The scoring system – known as the corporate performance assessment – is carefully watched by the country’s most competitive chief executives and local politicians. More than one councillor has intimated that neighbouring Westminster will be highly envious of the achievement.
Inspectors examined services, spoke to groups that have regular contact with the council and fired questions at senior staff and councillors.
Liberal Democrat council leader Keith Moffitt said: “This is a great result for Camden but what matters most to us is what residents experience and getting it right for everyone that uses the services. Almost eight in 10 think we’re doing a good job now.
“We’ll keep listening and innovating until we have the top-possible score from residents, as well as inspectors.”
Conservative chief Councillor Andrew Marshall said: “The inspectors praised everyone for ambition and drive. We’ll keep putting ourselves in the shoes of local people and businesses, as we continue to drive service quality up.”
Officially, Labour, now occupying the opposition benches, is happy to share some of the glory. The results were compiled from inspections over four years, so for two years of the survey Labour’s record was being tested.
Group leader Councillor Anna Stewart said: “Camden has long been viewed as one of the highest performing councils in the country. This is due to long-term decisions that looked beyond raw government targets to face the day-to-day challenges experienced by local people.”
When in power, Labour was often charged with reading too much into awards. Now the opposition councillors who berated them are rejoicing at their table-topping achievement.
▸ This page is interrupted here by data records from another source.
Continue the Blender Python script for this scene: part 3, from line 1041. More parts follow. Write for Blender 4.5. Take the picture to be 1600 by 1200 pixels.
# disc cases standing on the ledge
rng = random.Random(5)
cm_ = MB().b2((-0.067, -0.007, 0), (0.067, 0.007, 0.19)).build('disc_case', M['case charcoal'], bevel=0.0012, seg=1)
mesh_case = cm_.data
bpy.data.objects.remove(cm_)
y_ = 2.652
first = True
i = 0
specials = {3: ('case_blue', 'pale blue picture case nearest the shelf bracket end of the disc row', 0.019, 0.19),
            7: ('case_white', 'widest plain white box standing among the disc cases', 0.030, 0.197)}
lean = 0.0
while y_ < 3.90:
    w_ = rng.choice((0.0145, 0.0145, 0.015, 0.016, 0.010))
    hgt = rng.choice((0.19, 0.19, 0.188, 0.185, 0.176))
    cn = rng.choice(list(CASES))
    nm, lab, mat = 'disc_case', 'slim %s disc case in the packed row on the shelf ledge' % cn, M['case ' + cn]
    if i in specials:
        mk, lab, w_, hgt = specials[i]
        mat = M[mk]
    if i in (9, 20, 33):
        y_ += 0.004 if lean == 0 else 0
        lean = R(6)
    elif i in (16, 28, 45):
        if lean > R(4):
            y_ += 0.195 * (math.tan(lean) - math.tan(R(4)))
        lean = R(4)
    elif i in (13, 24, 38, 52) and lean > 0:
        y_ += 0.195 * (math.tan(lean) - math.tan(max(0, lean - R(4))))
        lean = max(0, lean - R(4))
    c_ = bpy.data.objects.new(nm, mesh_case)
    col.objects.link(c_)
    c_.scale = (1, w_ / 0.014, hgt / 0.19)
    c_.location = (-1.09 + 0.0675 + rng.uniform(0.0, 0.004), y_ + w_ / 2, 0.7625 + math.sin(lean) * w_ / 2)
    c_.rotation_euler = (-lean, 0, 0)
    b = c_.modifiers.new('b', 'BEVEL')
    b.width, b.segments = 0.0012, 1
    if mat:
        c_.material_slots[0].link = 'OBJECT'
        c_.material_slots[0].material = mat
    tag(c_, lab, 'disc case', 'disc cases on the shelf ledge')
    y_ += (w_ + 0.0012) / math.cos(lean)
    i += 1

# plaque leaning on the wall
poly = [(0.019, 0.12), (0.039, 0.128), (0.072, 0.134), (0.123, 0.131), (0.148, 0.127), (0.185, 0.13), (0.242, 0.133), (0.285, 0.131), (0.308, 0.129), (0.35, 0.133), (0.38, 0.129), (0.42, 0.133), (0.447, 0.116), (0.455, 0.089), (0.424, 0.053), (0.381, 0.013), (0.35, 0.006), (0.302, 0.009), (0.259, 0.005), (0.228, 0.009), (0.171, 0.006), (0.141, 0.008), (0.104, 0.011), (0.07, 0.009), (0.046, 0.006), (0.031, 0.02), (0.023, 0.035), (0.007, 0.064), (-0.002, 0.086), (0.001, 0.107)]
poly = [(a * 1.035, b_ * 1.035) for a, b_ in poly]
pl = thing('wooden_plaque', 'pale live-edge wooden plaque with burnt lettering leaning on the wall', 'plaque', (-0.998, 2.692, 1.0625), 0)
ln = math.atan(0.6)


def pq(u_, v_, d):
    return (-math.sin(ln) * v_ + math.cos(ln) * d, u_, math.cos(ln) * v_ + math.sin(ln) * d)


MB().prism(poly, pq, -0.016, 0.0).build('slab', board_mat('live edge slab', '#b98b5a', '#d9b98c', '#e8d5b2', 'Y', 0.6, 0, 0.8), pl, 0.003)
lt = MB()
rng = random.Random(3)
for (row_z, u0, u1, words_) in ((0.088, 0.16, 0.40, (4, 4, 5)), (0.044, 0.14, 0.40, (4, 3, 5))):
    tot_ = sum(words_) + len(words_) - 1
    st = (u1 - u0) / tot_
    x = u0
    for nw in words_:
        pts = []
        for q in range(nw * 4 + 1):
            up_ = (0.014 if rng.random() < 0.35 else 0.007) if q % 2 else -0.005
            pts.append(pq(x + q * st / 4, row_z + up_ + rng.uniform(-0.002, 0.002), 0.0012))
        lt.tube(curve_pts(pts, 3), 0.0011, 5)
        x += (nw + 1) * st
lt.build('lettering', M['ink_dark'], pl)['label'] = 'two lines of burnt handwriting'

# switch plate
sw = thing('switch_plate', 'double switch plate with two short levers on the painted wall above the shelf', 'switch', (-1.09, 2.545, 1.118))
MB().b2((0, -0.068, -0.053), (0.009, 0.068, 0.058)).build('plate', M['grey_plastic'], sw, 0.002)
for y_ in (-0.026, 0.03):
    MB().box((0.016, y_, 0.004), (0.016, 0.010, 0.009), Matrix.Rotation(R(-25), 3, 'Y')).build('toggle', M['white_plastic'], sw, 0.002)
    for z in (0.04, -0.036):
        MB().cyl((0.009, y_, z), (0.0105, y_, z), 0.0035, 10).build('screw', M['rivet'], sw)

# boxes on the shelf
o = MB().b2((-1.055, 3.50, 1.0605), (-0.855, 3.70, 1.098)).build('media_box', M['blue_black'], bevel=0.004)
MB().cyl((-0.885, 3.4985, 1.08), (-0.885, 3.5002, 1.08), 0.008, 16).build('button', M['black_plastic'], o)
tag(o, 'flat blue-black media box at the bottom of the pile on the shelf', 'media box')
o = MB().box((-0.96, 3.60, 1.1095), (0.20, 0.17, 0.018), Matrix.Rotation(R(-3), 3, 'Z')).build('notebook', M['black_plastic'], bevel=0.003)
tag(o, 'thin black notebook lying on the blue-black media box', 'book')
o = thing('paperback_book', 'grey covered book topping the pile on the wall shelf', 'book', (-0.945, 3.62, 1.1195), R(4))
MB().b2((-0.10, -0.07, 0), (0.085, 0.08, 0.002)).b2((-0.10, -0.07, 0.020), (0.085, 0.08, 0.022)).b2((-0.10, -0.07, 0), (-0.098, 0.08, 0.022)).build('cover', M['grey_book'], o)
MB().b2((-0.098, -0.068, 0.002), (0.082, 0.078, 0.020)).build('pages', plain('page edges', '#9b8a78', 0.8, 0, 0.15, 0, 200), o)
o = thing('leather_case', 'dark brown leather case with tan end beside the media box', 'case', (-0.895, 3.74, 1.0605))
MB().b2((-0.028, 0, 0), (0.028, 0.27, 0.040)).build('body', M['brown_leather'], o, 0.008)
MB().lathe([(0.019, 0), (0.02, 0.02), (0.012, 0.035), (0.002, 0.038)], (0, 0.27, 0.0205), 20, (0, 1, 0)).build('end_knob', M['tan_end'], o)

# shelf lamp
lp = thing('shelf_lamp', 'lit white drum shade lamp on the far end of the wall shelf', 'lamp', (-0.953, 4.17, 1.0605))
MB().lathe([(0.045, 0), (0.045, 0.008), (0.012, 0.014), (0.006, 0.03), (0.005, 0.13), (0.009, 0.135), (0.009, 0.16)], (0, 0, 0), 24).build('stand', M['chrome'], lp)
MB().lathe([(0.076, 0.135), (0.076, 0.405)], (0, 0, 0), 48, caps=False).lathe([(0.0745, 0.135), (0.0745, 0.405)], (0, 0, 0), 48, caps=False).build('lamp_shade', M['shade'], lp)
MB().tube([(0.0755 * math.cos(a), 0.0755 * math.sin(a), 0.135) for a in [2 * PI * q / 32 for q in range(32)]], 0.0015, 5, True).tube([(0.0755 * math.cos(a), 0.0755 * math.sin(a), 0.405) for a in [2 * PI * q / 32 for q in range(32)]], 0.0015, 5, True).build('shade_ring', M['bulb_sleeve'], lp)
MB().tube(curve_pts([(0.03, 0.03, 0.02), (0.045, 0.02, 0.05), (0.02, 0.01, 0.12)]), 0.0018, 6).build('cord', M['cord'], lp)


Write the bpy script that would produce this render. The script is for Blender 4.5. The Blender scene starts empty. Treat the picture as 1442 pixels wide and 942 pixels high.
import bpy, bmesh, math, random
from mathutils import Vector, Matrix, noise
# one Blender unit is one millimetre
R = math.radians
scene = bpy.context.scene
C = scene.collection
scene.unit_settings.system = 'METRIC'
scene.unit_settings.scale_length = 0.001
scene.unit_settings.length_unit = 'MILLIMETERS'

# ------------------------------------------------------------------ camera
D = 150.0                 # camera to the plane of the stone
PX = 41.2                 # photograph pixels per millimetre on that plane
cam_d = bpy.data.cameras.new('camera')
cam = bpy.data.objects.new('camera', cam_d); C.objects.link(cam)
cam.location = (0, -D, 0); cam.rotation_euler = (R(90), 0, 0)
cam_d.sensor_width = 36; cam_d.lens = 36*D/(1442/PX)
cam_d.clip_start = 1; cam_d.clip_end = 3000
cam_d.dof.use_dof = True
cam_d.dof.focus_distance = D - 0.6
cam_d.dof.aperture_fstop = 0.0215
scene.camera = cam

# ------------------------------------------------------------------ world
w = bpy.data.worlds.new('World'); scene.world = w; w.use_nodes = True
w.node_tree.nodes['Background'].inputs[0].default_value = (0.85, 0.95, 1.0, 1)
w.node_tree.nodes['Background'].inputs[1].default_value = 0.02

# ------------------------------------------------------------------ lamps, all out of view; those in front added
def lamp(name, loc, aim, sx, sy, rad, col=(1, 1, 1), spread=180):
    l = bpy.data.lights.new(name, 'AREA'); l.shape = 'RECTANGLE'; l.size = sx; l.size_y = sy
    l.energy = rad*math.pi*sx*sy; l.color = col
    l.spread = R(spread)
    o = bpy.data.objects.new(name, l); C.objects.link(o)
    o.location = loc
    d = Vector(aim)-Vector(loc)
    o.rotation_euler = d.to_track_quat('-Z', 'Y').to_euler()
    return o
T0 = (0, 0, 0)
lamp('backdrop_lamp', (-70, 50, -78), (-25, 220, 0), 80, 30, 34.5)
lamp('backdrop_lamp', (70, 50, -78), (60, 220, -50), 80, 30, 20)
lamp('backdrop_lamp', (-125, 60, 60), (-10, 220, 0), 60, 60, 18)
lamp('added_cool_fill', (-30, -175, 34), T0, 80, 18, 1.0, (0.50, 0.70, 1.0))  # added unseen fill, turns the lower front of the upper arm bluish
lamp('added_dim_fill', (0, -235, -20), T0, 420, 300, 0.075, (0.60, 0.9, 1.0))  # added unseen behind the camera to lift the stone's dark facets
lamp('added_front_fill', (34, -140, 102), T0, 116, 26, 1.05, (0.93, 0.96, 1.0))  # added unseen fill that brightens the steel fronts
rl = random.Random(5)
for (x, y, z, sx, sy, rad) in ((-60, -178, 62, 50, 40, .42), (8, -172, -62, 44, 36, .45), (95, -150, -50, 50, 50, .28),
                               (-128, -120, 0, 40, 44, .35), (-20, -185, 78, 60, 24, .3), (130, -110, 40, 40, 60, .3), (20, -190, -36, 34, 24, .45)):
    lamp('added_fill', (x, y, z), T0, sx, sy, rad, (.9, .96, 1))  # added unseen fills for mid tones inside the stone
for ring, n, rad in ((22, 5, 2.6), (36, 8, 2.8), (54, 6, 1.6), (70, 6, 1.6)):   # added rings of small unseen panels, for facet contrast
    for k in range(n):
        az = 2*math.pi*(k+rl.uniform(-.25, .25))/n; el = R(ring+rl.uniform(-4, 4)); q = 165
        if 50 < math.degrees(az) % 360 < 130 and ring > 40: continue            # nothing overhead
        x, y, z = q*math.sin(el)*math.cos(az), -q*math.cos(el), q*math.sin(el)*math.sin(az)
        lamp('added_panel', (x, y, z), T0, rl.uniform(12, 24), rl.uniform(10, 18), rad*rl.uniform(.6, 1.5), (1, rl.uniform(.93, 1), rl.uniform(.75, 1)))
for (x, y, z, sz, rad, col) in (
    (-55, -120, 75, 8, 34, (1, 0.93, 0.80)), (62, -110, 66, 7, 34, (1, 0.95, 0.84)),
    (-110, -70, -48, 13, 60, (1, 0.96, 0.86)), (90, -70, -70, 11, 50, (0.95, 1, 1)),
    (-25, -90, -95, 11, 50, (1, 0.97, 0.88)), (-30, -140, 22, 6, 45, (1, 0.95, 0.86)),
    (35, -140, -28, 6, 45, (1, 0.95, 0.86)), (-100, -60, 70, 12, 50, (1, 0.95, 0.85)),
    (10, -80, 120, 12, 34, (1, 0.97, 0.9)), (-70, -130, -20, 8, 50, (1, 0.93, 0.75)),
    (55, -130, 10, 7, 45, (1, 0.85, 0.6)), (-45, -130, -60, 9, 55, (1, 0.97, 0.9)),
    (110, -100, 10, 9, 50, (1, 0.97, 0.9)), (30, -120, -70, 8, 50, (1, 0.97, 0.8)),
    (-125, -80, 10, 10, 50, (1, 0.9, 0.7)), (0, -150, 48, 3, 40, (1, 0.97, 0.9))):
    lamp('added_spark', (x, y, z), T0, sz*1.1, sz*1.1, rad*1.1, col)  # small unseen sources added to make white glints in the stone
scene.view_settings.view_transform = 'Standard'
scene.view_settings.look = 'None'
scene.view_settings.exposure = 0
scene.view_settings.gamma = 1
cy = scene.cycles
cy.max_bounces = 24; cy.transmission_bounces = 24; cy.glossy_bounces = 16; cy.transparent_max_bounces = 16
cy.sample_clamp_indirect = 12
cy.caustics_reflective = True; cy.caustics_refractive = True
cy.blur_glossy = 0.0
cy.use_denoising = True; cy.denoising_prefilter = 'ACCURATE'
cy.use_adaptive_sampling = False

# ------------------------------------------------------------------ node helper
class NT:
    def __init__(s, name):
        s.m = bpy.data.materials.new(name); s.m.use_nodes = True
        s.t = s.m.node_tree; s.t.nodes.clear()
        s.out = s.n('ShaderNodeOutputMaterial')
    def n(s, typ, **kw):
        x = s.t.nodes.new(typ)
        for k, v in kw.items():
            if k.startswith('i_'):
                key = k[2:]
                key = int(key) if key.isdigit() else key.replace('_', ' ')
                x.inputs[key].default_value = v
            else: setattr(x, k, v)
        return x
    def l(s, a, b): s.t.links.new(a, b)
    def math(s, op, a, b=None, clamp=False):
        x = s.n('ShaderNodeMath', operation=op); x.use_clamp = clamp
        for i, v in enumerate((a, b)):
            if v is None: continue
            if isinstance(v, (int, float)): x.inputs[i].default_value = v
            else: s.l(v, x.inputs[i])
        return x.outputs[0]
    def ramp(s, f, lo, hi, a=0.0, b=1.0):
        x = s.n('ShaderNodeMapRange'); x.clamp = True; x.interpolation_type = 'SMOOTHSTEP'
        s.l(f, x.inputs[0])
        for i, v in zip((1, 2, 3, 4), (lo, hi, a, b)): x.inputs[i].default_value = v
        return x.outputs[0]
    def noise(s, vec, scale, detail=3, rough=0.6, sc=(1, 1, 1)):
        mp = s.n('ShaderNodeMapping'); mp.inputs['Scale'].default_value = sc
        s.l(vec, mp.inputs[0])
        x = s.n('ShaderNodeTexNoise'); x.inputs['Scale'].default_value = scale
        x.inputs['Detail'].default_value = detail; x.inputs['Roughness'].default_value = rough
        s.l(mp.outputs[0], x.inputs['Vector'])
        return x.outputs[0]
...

The tension has been worsened by an apparent decision to stop Labour members giving speeches at a party inside the Town Hall later this month.
“There is an element of fair dos but there is a danger the Lib Dems will actually believe what they say,” said one well-placed Labour source. “If you look at the major achievements, they were all things initiated by Labour before 2006 – the deal for King’s Cross, the new Swiss Cottage Library and the improved record on anti-social behaviour.”
The Audit Commission’s scoring system makes allowances for Camden’s housing crisis and other difficulties but it has stuck in the craw of some that Camden has been commended for coming up with rescue strategies – whether they have public support or not.
For example, Camden has been praised for making the “tough” decision to open its city academy in Swiss Cottage and for plans to sell council homes to raise money – both hugely controversial.
The final report instead credits the council for “taking difficult decisions”.
In a press briefing on Thursday, Ms Gibb, the council’s non-elected chief official, batted away a question over whether she thought the coalition had performed better than its predecessors. She said tactfully: “I think the new council had the wisdom to build on what had gone before rather than dismantle everything.”